Der 56jährige Sozialdemokrat Franz-Josef Antwerpes hat als Regierungspräsident schon mehrfach zu ungewöhnlichen Maßnahmen gegen den Autoverkehr gegriffen. Als erster setzte er Tempo 100 auf einem ganzen Autobahnring durch. Antwerpes, der seit 1978 dem Regierungsbezirk vorsteht, zu dem auch Bonn gehört, stoppte nach mehreren schweren Unfällen auch die Nebelraser: Die Autobahn Köln-Aachen wird bei dichtem Nebel regelmäßig für den Gesamtverkehr gesperrt.

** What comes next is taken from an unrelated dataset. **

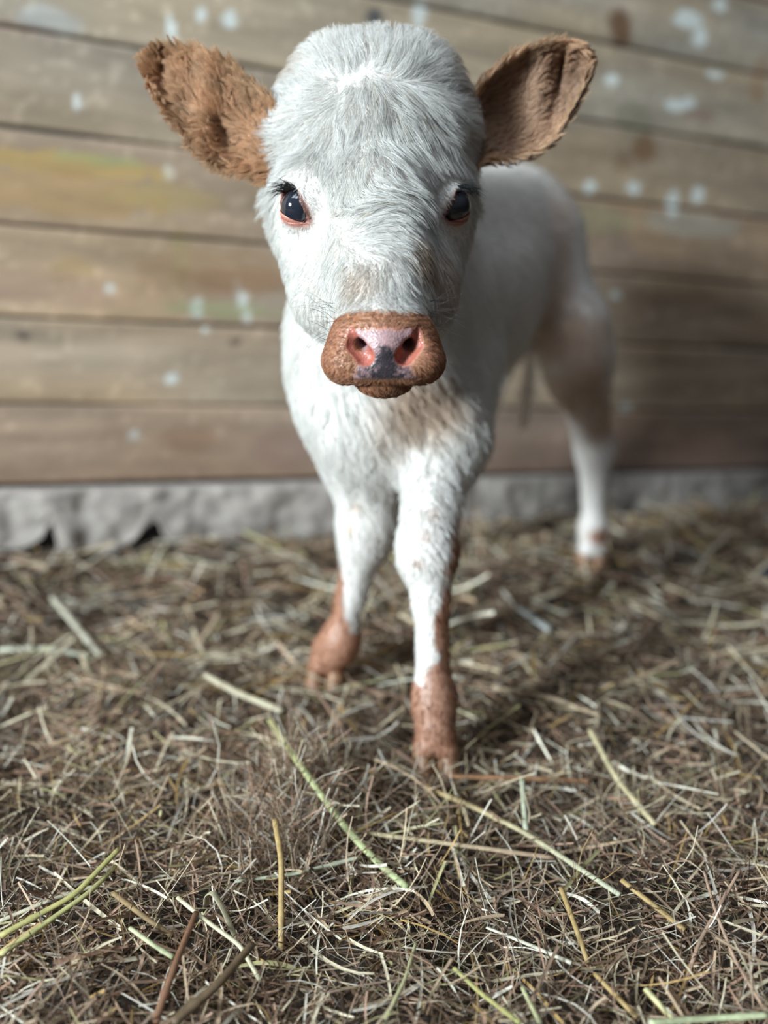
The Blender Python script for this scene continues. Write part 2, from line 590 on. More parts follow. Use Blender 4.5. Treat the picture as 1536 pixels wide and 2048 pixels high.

taz: Umweltminister Klaus Töpfer hat eine Rechtsverordnung angekündigt, mit der er Kommunen ermutigen will, bei hohen Umweltbelastungen im Sommer keine Autos mehr in die Innenstädte zu lassen. Was halten Sie davon?

Franz-Josef Antwerpes: Das ist überfällig. Töpfer hat seit drei Jahren mit dem Bundesimmissionsschutzgesetz die Möglichkeit, solche Verordnungen zu erlassen. Nun befürchtet er offenbar, daß die Städte mit dem allgemeinen Ordnungsrecht eigene Schritte unternehmen und jede Stadt bei dem Grenzwert, der ihr paßt, das Zentrum dichtmacht.

Wie kommt Töpfer jetzt zu dem Schritt?

Die Verkehrsbelastungen in den Innenstädten mit Stickoxiden und Benzolen sind höher, als man vor einigen Jahren gedacht hat. In Köln hat eine Studie gezeigt, daß Kölner Kinder im Schnitt 70 Prozent mehr krebserzeugendes Benzol im Blut haben, als Kinder im unbelasteten Landkreis Borken. Stellen Sie sich bloß mal vor, welchen Belastungen ein Schutzpolizist ausgesetzt ist, der an der Ampel den Verkehr regelt.

Ist denn die Sperrung von Innenstädten so einfach möglich?

Ja. Die meisten Innenstädte haben nur wenige Zufahrtsstraßen. Die kann man ganz einfach mit Baaken und Straßensperren dichtmachen. Wenn ich als Regierungspräsident in einer halben Stunde einen 52 Kilometer langen Autobahnabschnitt sperren kann, dann sollte man aus Innenstadtsperrungen kein Problem machen. Anfangen sollte man zunächst damit, die Berufs- und Einkaufspendler auszusperren. Die läßt man ja im Augenblick noch einfach so rein.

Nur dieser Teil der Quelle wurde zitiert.